## DIRECTIVE
Quote from the first line below through the line that contains "A.build('printed_cover', getattr(fr, 'body', t), INKG)", both included, and leave the pictures out.

## RECORDED INFORMATION
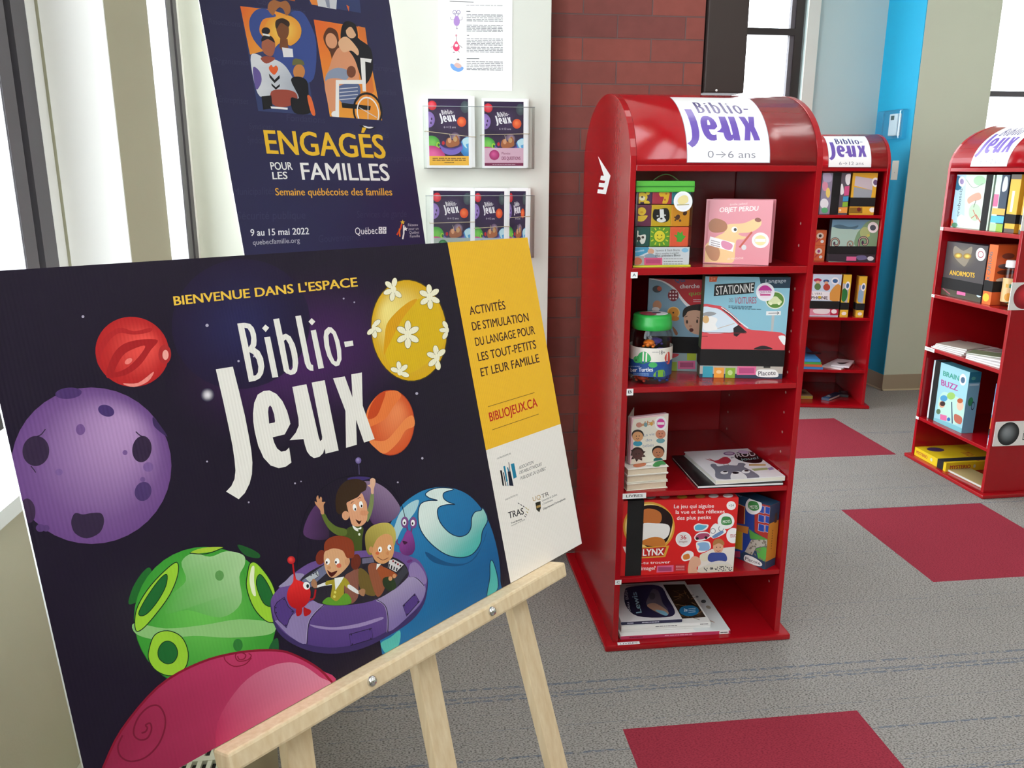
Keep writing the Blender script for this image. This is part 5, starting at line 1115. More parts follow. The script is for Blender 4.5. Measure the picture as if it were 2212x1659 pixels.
# --- pink board book with a dog
t, fr = carton('board_book', 'pink board book with a long-nosed dog standing on the top shelf', 'book', C3, (1238, 1342), (1727, 1360), (1270, 865), ZA, .012, '#d98a94', None, .004)
box('back_cover', fr.P(.012, .004, -.030), (fr.a*.97+fr.n*.05)*fr.w, -fr.n*.012, (0, 0, fr.h*.985), mat('card_c87480', '#c87480', .5), t, .003)
A = art_on(fr, fr.w, fr.h, '#dc8d98', C3); A.clip = (.004, fr.w-.003, .003, fr.h-.003)
A.poly([(1238, 1342), (1270, 865), (1295, 865), (1262, 1345)], '#c9727e')
A.text('OBJET PERDU', (1362, 962), (1650, 950), (4, -34), '#f3e6e4', .03).text('émile jadoul', (1440, 912), (1570, 905), 16, '#ecd0d2')
A.blob([(1420, 1055), (1540, 1045), (1630, 1010), (1672, 1020), (1668, 1065), (1600, 1110), (1505, 1120), (1530, 1140), (1560, 1145), (1540, 1165), (1490, 1170), (1480, 1240), (1450, 1345), (1240, 1340), (1250, 1220), (1330, 1150), (1400, 1110)], '#ecc58c')
A.blob([(1285, 1040), (1330, 1008), (1400, 1030), (1422, 1070), (1400, 1105), (1330, 1115), (1288, 1095)], '#a86a42').blob([(1255, 1230), (1300, 1205), (1355, 1230), (1365, 1280), (1340, 1325), (1290, 1310)], '#b87f58').ell(1650, 1020, 24, 16, '#8a4a3a', 10)
A.ell(1474, 1092, 22, 22, '#f6f4f2').ell(1480, 1092, 11, 12, '#1c1614').stroke([(1512, 1225), (1605, 1110)], 14, '#c2503c').ell(1545, 1225, 18, 20, '#d8d4d6')
A.poly([(1293, 1143), (1475, 1192), (1462, 1258), (1280, 1208)], '#f4f4f6').lines(1300, 1365, [1172, 1188, 1204], 6, '#8a7a80', .25, 4).blob([(1375, 1185), (1400, 1175), (1460, 1205), (1440, 1245), (1385, 1225)], '#d88aa8')
sticker(A, 1668, 1172, 64, 58, None, '#e6d79a')
A.text('LES MINOUCHE', (1420, 1318), (1540, 1312), 14, '#f0dcd8'); A.build('printed_cover', getattr(fr, 'body', t), INKG)

# --- two flat square games with black straps
t, fr = carton('board_game', 'blue and red search game box with a boy, half hidden behind the turtle jar', 'game box', C4, (448, 1148), (1270, 1176), (492, 200), ZB, .05, '#2a3a48')
A = art_on(fr, fr.w, fr.h, '#7d9fb4', C4)
A.blob([(500, 150), (500, 205), (620, 232), (740, 310), (820, 420), (900, 500), (1060, 560), (1400, 500), (1400, 150), (900, 120)], '#e8e8ea').blob([(520, 150), (520, 195), (640, 225), (760, 300), (840, 405), (920, 480), (1060, 540), (1400, 480), (1400, 150), (900, 110)], '#b3202c')
A.text('Qui', (760, 240), (865, 235), 60, '#3a4a80', .03).text('cherche', (812, 302), (1015, 298), 42, '#dcd8d8', .02).text('quoi', (905, 375), (1040, 370), 42, '#7a9a3a', .03).lines(950, 1040, [420, 440], 6, '#d8c8c8', 0, 2)
A.ell(742, 375, 56, 62, '#7a1426')
for i in range(9): A.ell(712+(i % 3)*30, 340+(i//3)*34, 9, 9, '#e8d8dc')
A.ell(575, 310, 48, 36, '#2c3038').ell(598, 305, 24, 24, '#b84a2a').ell(575, 478, 46, 50, '#c08a6a').ell(560, 520, 40, 24, '#e8e2e0').ell(745, 555, 66, 62, '#e8c078').ell(745, 555, 54, 54, '#cf8a2c').ell(742, 555, 10, 9, '#3a2410').ell(760, 615, 44, 26, '#c07a2a').blob([(735, 700), (760, 720), (790, 770), (770, 790), (745, 750)], '#8a5a3a')
A.blob([(850, 600), (860, 530), (930, 490), (1060, 490), (1060, 760), (980, 780), (900, 740), (860, 680)], '#c79c84').blob([(840, 600), (850, 520), (920, 480), (1040, 470), (1070, 540), (980, 530), (900, 540), (870, 580)], '#1a1414').ell(885, 650, 9, 20, '#2a1a14').ell(990, 645, 9, 20, '#2a1a14').ell(930, 735, 22, 20, '#5a2420').ell(920, 695, 16, 12, '#b8836c').stroke([(860, 600), (890, 590)], 6, '#3a2a20').stroke([(985, 600), (1010, 612)], 6, '#3a2a20')
A.rect(440, 980, 1300, 1200, '#8fa6aa').rect(885, 975, 980, 1050, '#a8ba34').rect(700, 1065, 780, 1165, '#8aa63a').rect(790, 1058, 970, 1140, '#d86a98').rect(812, 1072, 950, 1122, '#a84a74').blob([(690, 980), (800, 985), (760, 1020), (700, 1020)], '#b03040')
A.build('printed_front', getattr(fr, 'body', t), INKG)
v = lambda fr, V, x, y: fr.uv(V[0]+x*V[2], V[1]+y*V[2])
hstrap(t, fr, v(fr, C4, 850, 975)[1], v(fr, C4, 850, 805)[1])
t, fr = carton('board_game', 'pale blue parking game box with a red car and a black elastic strap', 'game box', C4, (1012, 1228), (1872, 1242), (1082, 178), ZB, .048, '#4a5a3c')
A = art_on(fr, fr.w, fr.h, '#8cc0d2', C4)
A.poly([(1620, 100), (1650, 260), (1700, 298), (2000, 300), (2000, 100)], '#2a4254').text('Langage', (1700, 245), (1912, 238), (3, -36), '#c8d4dc')
A.poly([(1118, 180), (1205, 178), (1190, 235), (1116, 235)], '#d0603c').text('3+', (1130, 222), (1180, 220), 34, '#e8a890')
A.poly([(1172, 262), (1592, 238), (1578, 352), (1162, 382)], '#232628').text('STATIONNE', (1185, 370), (1578, 338), (0, -88), '#e4e4e0', .012).text('DES', (1322, 445), (1365, 442), 36, '#6a5a66').text('VOITURES', (1378, 462), (1605, 458), (2, -66), '#a8546c', .01)
A.lines(1315, 1560, [485, 498], 8, '#3a5a68', .03, 3).lines(1355, 1660, [512], 8, '#3a5a68', .03, 4)
A.ell(1800, 425, 100, 92, '#dfe4d8').ell(1800, 425, 90, 82, '#5d8a3c').blob([(1730, 440), (1760, 400), (1810, 385), (1850, 420), (1870, 440), (1850, 460), (1740, 465)], '#d8e0b0').ell(1755, 462, 16, 15, '#e8ecc8').ell(1840, 460, 16, 15, '#e8ecc8')
A.ell(1698, 340, 96, 96, '#e9eaf0').ell(1698, 335, 74, 74, '#ece0ea').blob([(1632, 330), (1660, 280), (1720, 275), (1765, 330)], '#c23a96').rect(1635, 325, 1762, 358, '#eadce8').text('QUESTIONS', (1640, 354), (1758, 350), 24, '#a04a88', .02).rect(1645, 360, 1752, 378, '#c8508e')
A.poly([(1708, 540), (1860, 538), (1858, 580), (1706, 582)], '#e8eaea').stroke([(1730, 560), (1840, 558)], 7, '#5a5e60').stroke([(1820, 545), (1842, 558), (1820, 572)], 7, '#5a5e60').poly([(1765, 582), (1795, 582), (1778, 760), (1755, 760)], '#b8bcbc')
A.blob([(1010, 480), (1180, 478), (1270, 505), (1400, 610), (1510, 720), (1700, 745), (1900, 780), (1920, 950), (1890, 1000), (1000, 1000), (990, 700)], '#d8525a')
A.blob([(1040, 510), (1160, 505), (1240, 530), (1340, 610), (1430, 700), (1420, 752), (1040, 752)], '#d4e4f0').blob([(1060, 600), (1120, 590), (1200, 620), (1180, 680), (1200, 730), (1060, 735)], '#f0f0ee').blob([(1055, 560), (1120, 545), (1190, 562), (1130, 590), (1060, 590)], '#9a9c9e').ell(1080, 625, 34, 40, '#d8b078').stroke([(1200, 720), (1300, 690), (1380, 665)], 8, '#c8c0b8', True)
A.stroke([(1240, 498), (1330, 560), (1430, 650), (1520, 715)], 9, '#f0f2f2').stroke([(1255, 520), (1350, 590), (1440, 680)], 10, '#3a3438').poly([(1420, 680), (1510, 760), (1440, 770), (1400, 805), (1370, 790), (1365, 715)], '#2c2a2e').stroke([(1030, 760), (1500, 768)], 6, '#8a3238').stroke([(1040, 800), (1100, 800)], 8, '#8a2a34').blob([(1835, 800), (1905, 800), (1900, 890), (1865, 860)], '#e8eef0').blob([(1580, 935), (1650, 900), (1720, 905), (1770, 935)], '#2c2a2e')
A.rect(960, 1105, 1900, 1240, '#b8b2a8').poly([(1000, 1190), (1900, 1190), (1900, 1250), (1000, 1250)], '#34485a').poly([(1050, 1110), (1155, 1112), (1150, 1228), (1045, 1225)], '#3fa0b4').poly([(1168, 1125), (1272, 1125), (1265, 1232), (1162, 1232)], '#eda244').poly([(1285, 1128), (1388, 1128), (1380, 1234), (1280, 1234)], '#8ab33c').ell(1332, 1178, 26, 26, '#c8dc98').ell(1215, 1170, 28, 18, '#f4cf98').poly([(1408, 1112), (1605, 1112), (1598, 1200), (1402, 1200)], '#e0709c').rect(1425, 1128, 1585, 1185, '#b85080')
A.blob([(1615, 1215), (1618, 1150), (1720, 1145), (1800, 1150), (1835, 1200), (1800, 1225)], '#eef0ee').text('Placote', (1625, 1210), (1805, 1200), 46, '#4a4a52', .01).stroke([(1680, 1120), (1750, 1120)], 20, '#3a3838')
A.build('printed_front', getattr(fr, 'body', t), INKG)
hstrap(t, fr, v(fr, C4, 1450, 1108)[1], v(fr, C4, 1450, 938)[1])

# --- tub of counting turtles
p = onz(1300+492*.20796, 560+1312*.20796, ZB); rJ = 0.0575
dj = Vector((p.x, p.y, 0)).normalized(); cj = Vector((p.x, p.y, ZB+.0006))+dj*rJ; cj.x = max(cj.x, XL+rJ+.003)
jt = thing('toy_jar', 'clear plastic jar with a green screw lid and turtle label on the second shelf', 'jar', cj)
hJ = hit(1300+492*.20796, 560+560*.20796, cj, (0, 1, 0)).z-cj.z
hb = hJ-.036
jb_ = lathe('jar_body', cj, [(0.0, .0015), (rJ*.86, .0015), (rJ*.95, .006), (rJ, .016), (rJ, hb-.028), (rJ*.97, hb-.014), (rJ*.86, hb-.004), (rJ*.84, hb)], VINYL, jt, 48)
GL = mat('green_lid', '#2fae4a', .35)
lid_ = lathe('lid', cj, [(rJ*.90, hb-.004), (rJ*.93, hb-.002), (rJ*.93, hb+.014), (rJ*.90, hb+.016), (rJ*.90, hb+.028), (rJ*.86, hb+.034), (rJ*.60, hb+.036), (0, hb+.036)], GL, jt, 48)
tp = Fr((cj.x, cj.y, cj.z+hb+.0362), (1, 0, 0), (0, 1, 0)); A = Art(tp); A.aff(uvv).ell(.006, -.004, .034, .034, '#e9e9ec').ell(-.014, -.006, .022, .03, '#b04a58').ell(.012, .004, .012, .012, '#5a4a60'); A.build('lid_sticker', lid_, INK)
cy = Cyl(cj, rJ); A = Art(cy, None, .0006); V0 = cy.uv(1300+492*.20796, 560+1222*.20796)[1]; V1 = cy.uv(1300+492*.20796, 560+925*.20796)[1]; VM = V0+(V1-V0)*.5
A.aff(uvv)
for i in range(24):
    u0, u1 = -.12+.24*i/24, -.12+.24*(i+1)/24; A.rect(u0, VM, u1, V1, '#ece8e0')
    A.rect(u0, V0, u1, VM+.002, '#1f4f96')
A.px(*C4)
A.blob([(375, 1010), (400, 970), (450, 960), (500, 1000), (510, 1050), (470, 1075), (400, 1070)], '#3fae62').ell(370, 1040, 40, 38, '#4cbc6a').ell(358, 1048, 6, 8, '#1a2a1c').stroke([(385, 1075), (440, 1080), (505, 1050)], 9, '#2a8048', True).ell(530, 1098, 46, 28, '#48b466')
A.blob([(650, 1030), (670, 980), (700, 965), (705, 1060), (680, 1090)], '#d8544a').text('18+', (598, 988), (655, 988), 40, '#3a3a40').lines(525, 590, [965], 6, '#8a8a90', 0, 2).text('ber Turtles', (300, 1170), (530, 1165), 42, '#f0f4f8', .03).lines(280, 395, [1112], 9, '#a8c0e0', 0, 2).lines(330, 490, [1188, 1202], 7, '#90b0d8', 0, 4).blob([(535, 1215), (570, 1160), (640, 1150), (655, 1190), (640, 1218)], '#7cb53c')
A.build('label_wrap', jb_, INK)
def turtle(label, c, ang, col):
    t = thing('toy_turtle', label, 'toy turtle', c, 'counting turtles in the jar'); m = mat('plastic_'+col[1:], col, .3)
    c = Vector(c); d = Vector((math.cos(ang), math.sin(ang), 0)); q = Vector((-d.y, d.x, 0))
    ball('shell', c+Vector((0, 0, .011)), .0155, m, t, (1, 1, .62), 14)
    ball('head', c+d*.0185+Vector((0, 0, .009)), .0062, m, t, n=10)
    for sx in (1, -1):
        for sy in (1, -1): ball('leg', c+d*.011*sx+q*.0125*sy+Vector((0, 0, .0035)), .0048, m, t, (1, 1, .7), 8)
zt_ = cj.z+hb
for i, (dx, dy, dz, ang, col, lb) in enumerate(((-.012, -.020, -.052, -2.0, '#e8781e', 'orange turtle on top in the jar'), (.022, -.018, -.076, -.6, '#6a4ec0', 'violet turtle under the orange one in the jar'), (-.012, .02, -.078, 1.2, '#3c3a24', 'dark turtle at the back of the jar'), (.018, .020, -.055, .5, '#5a48a8', 'purple turtle at the back right of the jar'), (-.026, -.02, -.165, 2.4, '#b8402a', 'red turtle at the bottom left of the jar'), (.026, -.022, -.168, .2, '#2a5ab8', 'blue turtle at the bottom right of the jar'), (.0, .015, -.125, .2, '#3a8a4a', 'green turtle hidden behind the jar label'))):
    turtle(lb, (cj.x+dx, cj.y+dy, max(zt_+dz, cj.z+.004)), ang, col)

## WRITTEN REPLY
Keep writing the Blender script for this image. This is part 5, starting at line 1115. More parts follow. The script is for Blender 4.5. Measure the picture as if it were 2212x1659 pixels.
# --- pink board book with a dog
t, fr = carton('board_book', 'pink board book with a long-nosed dog standing on the top shelf', 'book', C3, (1238, 1342), (1727, 1360), (1270, 865), ZA, .012, '#d98a94', None, .004)
box('back_cover', fr.P(.012, .004, -.030), (fr.a*.97+fr.n*.05)*fr.w, -fr.n*.012, (0, 0, fr.h*.985), mat('card_c87480', '#c87480', .5), t, .003)
A = art_on(fr, fr.w, fr.h, '#dc8d98', C3); A.clip = (.004, fr.w-.003, .003, fr.h-.003)
A.poly([(1238, 1342), (1270, 865), (1295, 865), (1262, 1345)], '#c9727e')
A.text('OBJET PERDU', (1362, 962), (1650, 950), (4, -34), '#f3e6e4', .03).text('émile jadoul', (1440, 912), (1570, 905), 16, '#ecd0d2')
A.blob([(1420, 1055), (1540, 1045), (1630, 1010), (1672, 1020), (1668, 1065), (1600, 1110), (1505, 1120), (1530, 1140), (1560, 1145), (1540, 1165), (1490, 1170), (1480, 1240), (1450, 1345), (1240, 1340), (1250, 1220), (1330, 1150), (1400, 1110)], '#ecc58c')
A.blob([(1285, 1040), (1330, 1008), (1400, 1030), (1422, 1070), (1400, 1105), (1330, 1115), (1288, 1095)], '#a86a42').blob([(1255, 1230), (1300, 1205), (1355, 1230), (1365, 1280), (1340, 1325), (1290, 1310)], '#b87f58').ell(1650, 1020, 24, 16, '#8a4a3a', 10)
A.ell(1474, 1092, 22, 22, '#f6f4f2').ell(1480, 1092, 11, 12, '#1c1614').stroke([(1512, 1225), (1605, 1110)], 14, '#c2503c').ell(1545, 1225, 18, 20, '#d8d4d6')
A.poly([(1293, 1143), (1475, 1192), (1462, 1258), (1280, 1208)], '#f4f4f6').lines(1300, 1365, [1172, 1188, 1204], 6, '#8a7a80', .25, 4).blob([(1375, 1185), (1400, 1175), (1460, 1205), (1440, 1245), (1385, 1225)], '#d88aa8')
sticker(A, 1668, 1172, 64, 58, None, '#e6d79a')
A.text('LES MINOUCHE', (1420, 1318), (1540, 1312), 14, '#f0dcd8'); A.build('printed_cover', getattr(fr, 'body', t), INKG)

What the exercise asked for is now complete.